Review of The Universe is a Machine by James Michel Hughes

In which Meghan judges requests books by their cover and finds herself reading a self-published physics manifesto.

See this cover:

It reminds me of this cover:

even though the blue and green are inverted and the first is about physics and the second about modern algebra. The second I bought when I was eleven or twelve at the Port Charlotte public library, thinking I was so smart because I totally knew what algebra meant. Me thinking algebra meant the elementary algebra of solving linear equations. The book thinking algebra meant abstract algebra starting by defining what I vaguely recall as a group and going from there. Smack down to eleven-year old Meghan. I think my copy of Modern Algebra might be somewhere. Geoff’s office maybe? I always meant to go through it and be super smart. Then I went and got some math degrees, so I probably don’t really *need* to go through it any more, especially since I don’t know where it ended up.

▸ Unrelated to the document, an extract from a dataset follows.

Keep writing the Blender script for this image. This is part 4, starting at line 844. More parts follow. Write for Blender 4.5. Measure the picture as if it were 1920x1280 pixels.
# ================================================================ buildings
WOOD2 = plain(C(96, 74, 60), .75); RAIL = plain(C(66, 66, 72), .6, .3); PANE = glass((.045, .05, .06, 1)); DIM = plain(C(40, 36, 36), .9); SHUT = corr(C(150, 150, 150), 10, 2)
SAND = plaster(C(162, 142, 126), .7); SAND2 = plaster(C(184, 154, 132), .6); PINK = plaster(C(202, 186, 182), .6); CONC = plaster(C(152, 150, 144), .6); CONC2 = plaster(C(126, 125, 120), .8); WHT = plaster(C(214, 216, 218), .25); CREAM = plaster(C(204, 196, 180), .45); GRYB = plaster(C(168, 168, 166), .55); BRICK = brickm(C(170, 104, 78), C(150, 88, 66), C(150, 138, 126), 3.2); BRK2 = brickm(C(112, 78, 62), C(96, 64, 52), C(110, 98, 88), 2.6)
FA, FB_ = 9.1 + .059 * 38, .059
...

Is any of this relevant to The Universe is a Machine? No. Not really, other than I am interested in things that remind me of other things I didn’t read.

So here’s the rub: The Universe is a Machine is a self-published book about classical mechanics, specifically centrifugal forces, which acted on the (cutest nomenclature ever) baby universe, giving the universe an ellipsoid shape, which one can infer through imaging of the CMB in which a doppler effect is observed. Spinning at startling speeds at its outset, all matter was flung to the edges, while anti-matter was not. So somewhere in the center of the universe is a big glob of antimatter, while at the edges is matter. If we assume a big crunch, then eventually matter and anti-matter will meet, EXPLOSION, and possibly cause global warming.

It all sounds … plausible maybe? I have no idea. I’m not a cosmologist. It definitely sounds science-y enough, but I can’t shake the feeling that, while I shouldn’t discount outsider scientists, wouldn’t you rather share your ideas in a peer-reviewed setting? Or even on arXiv? How do I know you’re not just cherry-picking the examples and numbers that support your hypothesis rather than taking a look at everything to find a hypothesis that best suits the data? You know that feeling you get when your grocery bill is a whole dollar amount (like $63.00) and you think Wow! How rare is that!, even though it’s just as rare as getting a decimal of $0.89 or $0.12 or $0.45, except we tend not to notice the other decimals, only the times when it’s $0.00. Felt that way the whole book.

So I have no idea. It’s dry and it attempts to sound scientific. But without peer review by people who actually know astrophysics, I can’t say much. Even though I did. A whole lot. Up above.

The Universe is a Machine by James Michel Hughes went on sale September 28, 2016.

I received a copy free from Netgalley in exchange for an honest review.